A origem dos vários processos movidos remonta a 2016 e 2017, quando Gonçalo Gomes assumiu o lugar de porta-voz da Plataforma Laboral e Popular (PLP), composta por trabalhadores e ex-trabalhadores dos barcos turísticos do Douro, ainda que muitos deles sob anonimato. Na altura, a PLP acusava vários operadores do pagamento de salários baixos, contratos maioritariamente temporários, jornadas laborais de 60 horas semanais e de oferecerem aos funcionários dormidas a bordo em espaços exíguos, sem privacidade ou refeições feitas de restos. Em Setembro de 2017 a plataforma levou a cabo dois protestos, no Porto e em Gaia. Na sequência dos mesmos, em nome da PLP, Gonçalo Gomes foi chamado a responder em tribunal por processo movido pelo Estado por terem saído para rua sem aviso prévio.

Poucos dias antes da manifestação, o PÚBLICO falou o com o porta-voz da PLP, que denunciou as alegadas condições de trabalho nas empresas em questão. Na sequência da notícia publicada, Mário Ferreira e a Douro Azul moveram um processo no Tribunal Judicial da Comarca do Porto por “danos não patrimoniais causados pela notícia”, pedindo ao jornal uma indemnização no valor de 15 mil euros.
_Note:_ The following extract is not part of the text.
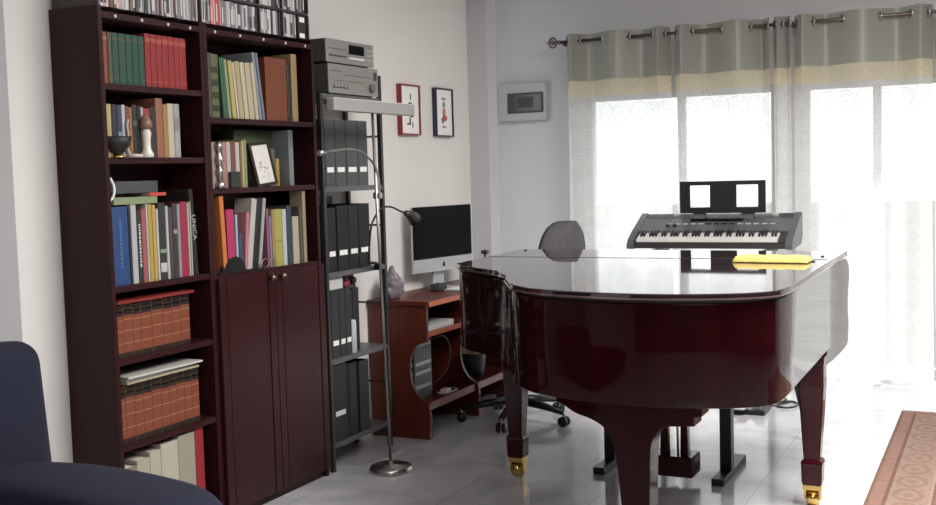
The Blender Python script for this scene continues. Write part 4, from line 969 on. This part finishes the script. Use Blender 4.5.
# ------------------------------------------------------------------ rug
def rug_mat():
    m = mat('rug_pile', (.5,.3,.22), .95); N, L, b = nt(m)
    tc = N.new('ShaderNodeTexCoord'); sep = N.new('ShaderNodeSeparateXYZ'); L.new(tc.outputs['Object'], sep.inputs[0])
    def M(op, a, b_=None):
        n = N.new('ShaderNodeMath'); n.operation = op
        for i, v in enumerate((a, b_)):
            if v is None: continue
            if isinstance(v, (int, float)): n.inputs[i].default_value = v
            else: L.new(v, n.inputs[i])
        return n.outputs[0]
    hx, hy = 1.35, .95
    dx = M('SUBTRACT', hx, M('ABSOLUTE', sep.outputs['X'])); dy = M('SUBTRACT', hy, M('ABSOLUTE', sep.outputs['Y'])); d = M('MINIMUM', dx, dy)
    cr = N.new('ShaderNodeValToRGB'); cr.color_ramp.interpolation = 'CONSTANT'
    stops = [(0,(.22,.12,.09)),(.015,(.32,.18,.135)),(.065,(.20,.10,.075)),(.08,(.35,.235,.18)),(.235,(.40,.285,.225)),(.247,(.21,.11,.08)),(.26,(.30,.155,.115)),(.5,(.31,.16,.12))]
    e = cr.color_ramp.elements
    e[0].position = 0; e[0].color = (*stops[0][1],1); e[1].position = stops[1][0]; e[1].color = (*stops[1][1],1)
    for p, c in stops[2:]: x = e.new(p); x.color = (*c,1)
    L.new(d, cr.inputs[0])
    # medallions in the band
    def rings(cc, band_d):
        u = M('SUBTRACT', M('FRACT', M('MULTIPLY', cc, 1/.21)), .5); v = M('MULTIPLY', M('SUBTRACT', band_d, .157), 1/.14)
        r = M('SQRT', M('ADD', M('MULTIPLY', u, u), M('MULTIPLY', v, v)))
        return M('ADD', M('LESS_THAN', M('ABSOLUTE', M('SUBTRACT', r, .38)), .07), M('LESS_THAN', r, .14))
    near_y = M('LESS_THAN', dy, dx)
    a_ = rings(sep.outputs['X'], d); b2 = rings(sep.outputs['Y'], d)
    mm = N.new('ShaderNodeMix'); mm.data_type = 'FLOAT'; L.new(near_y, mm.inputs[0]); L.new(b2, mm.inputs[2]); L.new(a_, mm.inputs[3])
    inb = M('MULTIPLY', M('GREATER_THAN', d, .08), M('LESS_THAN', d, .235))
    no = N.new('ShaderNodeTexNoise'); no.inputs['Scale'].default_value = 45; L.new(tc.outputs['Object'], no.inputs['Vector'])
    k = M('MULTIPLY', M('MULTIPLY', mm.outputs[0], inb), .6)
    mc = N.new('ShaderNodeMix'); mc.data_type = 'RGBA'; L.new(k, mc.inputs[0]); L.new(cr.outputs[0], mc.inputs[6]); mc.inputs[7].default_value = (.25,.15,.11,1)
    mc2 = N.new('ShaderNodeMix'); mc2.data_type = 'RGBA'; mc2.blend_type = 'MULTIPLY'; mc2.inputs[0].default_value = .5; L.new(mc.outputs[2], mc2.inputs[6]); L.new(no.outputs['Fac'], mc2.inputs[7])
    L.new(mc2.outputs[2], b.inputs['Base Color'])
    bp = N.new('ShaderNodeBump'); bp.inputs['Strength'].default_value = .6; bp.inputs['Distance'].default_value = .004
    n2 = N.new('ShaderNodeTexNoise'); n2.inputs['Scale'].default_value = 300; L.new(tc.outputs['Object'], n2.inputs['Vector']); L.new(n2.outputs['Fac'], bp.inputs['Height']); L.new(bp.outputs[0], b.inputs['Normal'])
    return m
q = MB(); q.box(6.49-2.70,6.49,.515-1.90,.515,0,.010,rug_mat(),.004)
tag(q.build('area_rug', None, None, loc=(6.49-1.35,.515-.95,0)), 'pinkish-tan rug with a medallion border on the tiled floor', 'rug')

# ------------------------------------------------------------------ armchair
o = thing('armchair', 'navy blue upholstered armchair in the lower left, before the bookcase', 'armchair', (1.95,2.35,0))
def puff(x0,x1,y0,y1,z0,z1,bev,name,M=None):
    q = MB(); q.box(x0,x1,y0,y1,z0,z1,None,bev,5,M=M); return q.build(name, SOFA, o, smooth=True)
puff(1.55,2.42,1.95,2.92,.06,.34,.03,'base')
puff(1.70,2.20,1.93,2.66,.33,.46,.05,'seat_cushion')
puff(1.50,2.455,2.60,2.82,.25,.925,.075,'backrest',M=Matrix.Translation((0,2.7,.25)) @ Matrix.Rotation(R(-5),4,'X') @ Matrix.Translation((0,-2.7,-.25)))
def arm(x0, x1):
    prof = catmull([(2.80,.10),(2.81,.45),(2.76,.545),(2.60,.575),(2.38,.585),(2.16,.575),(2.00,.552),(1.925,.500),(1.905,.430),(1.95,.36),(1.955,.10)],4)
    q = MB(); n = len(prof); bm = q.bm; secs = []
    cyy = 2.36; czz = .33
    for x, s_ in ((x0,.86),(x0+.02,.94),(x0+.06,.985),((x0+x1)/2,1.0),(x1-.06,.985),(x1-.02,.94),(x1,.86)):
        secs.append([bm.verts.new((x, cyy+(p[0]-cyy)*(.5+.5*s_), czz+(p[1]-czz)*s_)) for p in prof])
    for a, b in zip(secs, secs[1:]):
        for i in range(n): bm.faces.new((a[i],a[(i+1)%n],b[(i+1)%n],b[i]))
    bm.faces.new(secs[0]); bm.faces.new(secs[-1][::-1])
    q.build('armrest', SOFA, o, smooth=True)
arm(2.10, 2.40); arm(1.40, 1.69)
for x in (1.60,2.32):
    for y in (2.05,2.80): 
        q = MB(); q.lathe([(.022,0),(.028,.065)],x,y,BLKPL,12); q.build('foot', None, o)

# ------------------------------------------------------------------ light
w = bpy.data.worlds.new('sky'); bpy.context.scene.world = w; w.use_nodes = True
bg = w.node_tree.nodes['Background']; bg.inputs[0].default_value = (.93,.97,1.0,1); bg.inputs[1].default_value = 1.75
def area(name, loc, rot, sx, sy, e, c=(1,1,1)):
    l = bpy.data.lights.new(name, 'AREA'); l.shape = 'RECTANGLE'; l.size = sx; l.size_y = sy; l.energy = e; l.color = c
    a = bpy.data.objects.new(name, l); COL.objects.link(a); a.location = loc; a.rotation_euler = rot; return a
def sunlamp():
    l = bpy.data.lights.new('sun', 'SUN'); l.energy = 2.6; l.angle = R(5.0); l.color = (1,.96,.88)
    a = bpy.data.objects.new('sun', l); COL.objects.link(a)
    d = Vector((-.95,-.30,-1.45)); a.rotation_euler = d.to_track_quat('-Z','Y').to_euler(); a.location = (12,0,8)
sunlamp()
# daylight entering through the glazed wall
pa = area('window_portal', (XB+.21,1.51,.97), (0,R(90),0), 1.94, 2.44, 1); pa.data.cycles.is_portal = True
# added fill lights under the ceiling, standing for no real lamp or window
area('ceiling_fill_rear', (-.9,-.6,2.8), (0,0,0), 1.6, 1.6, 90, (1,.97,.93))
area('ceiling_fill_front', (3.9,-.2,2.82), (0,0,0), 2.0, 2.0, 160, (1,.97,.94))

# ------------------------------------------------------------------ camera
cam = bpy.data.cameras.new('camera'); co = bpy.data.objects.new('camera', cam); COL.objects.link(co)
pitch, roll, yaw = .0726873, -.028023, .4560529
fw = Vector((math.cos(pitch)*math.cos(yaw), math.cos(pitch)*math.sin(yaw), -math.sin(pitch)))
rt = Vector((math.sin(yaw), -math.cos(yaw), 0)); up = rt.cross(fw)
r2 = rt*math.cos(roll)+up*math.sin(roll); u2 = -rt*math.sin(roll)+up*math.cos(roll)
Mx = Matrix((r2, u2, -fw)).transposed().to_4x4(); Mx.translation = (0,0,1.40)
co.matrix_world = Mx
cam.sensor_width = 36; cam.lens = 36*1099.8/936; cam.clip_start = .05
bpy.context.scene.camera = co
sc = bpy.context.scene
sc.view_settings.view_transform = 'Standard'; sc.view_settings.look = 'None'; sc.view_settings.exposure = 0.55
sc.cycles.max_bounces = 10; sc.cycles.transparent_max_bounces = 12; sc.cycles.sample_clamp_indirect = 8
sc.cycles.use_denoising = True
for ob in bpy.data.objects:
    if '_o' in ob.keys(): del ob['_o']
A queixa está a aguardar a marcação da audiência prévia.

Gonçalo Gomes já foi condenado em dois processos por difamação. Desempregado, com um subsidio de desemprego de 435 euros e com uma renda de um quarto de 250 euros, mais despesas de gás, pode vir a ser condenado ao pagamento de 5 mil euros a Mário Ferreira. O arguido diz ser apenas um de muitos que sofreu na pele a falta de condições de trabalho nos barcos turísticos do Douro. Na audiência desta segunda-feira o advogado da acusação convidou-o a adiantar outros nomes. “Prefiro não dizê-los porque sei que vão sofrer represálias”, afirmou no fecho da sessão o ex-trabalhador deste sector, que em 2016 deixou a empresa Tomaz do Douro por “caducidade” do contrato.

Nota: notícia corrigida às 11h03 de dia 24 de Setembro. Inicialmente escrevíamos que a queixa de Mário Ferreira e da Douro Azul, na sequência da notícia publicada, ainda estava em fase de inquérito, o que não é correcto porque se trata de um processo cível. A formulação correcta é que “aguarda a marcação da audiência prévia”.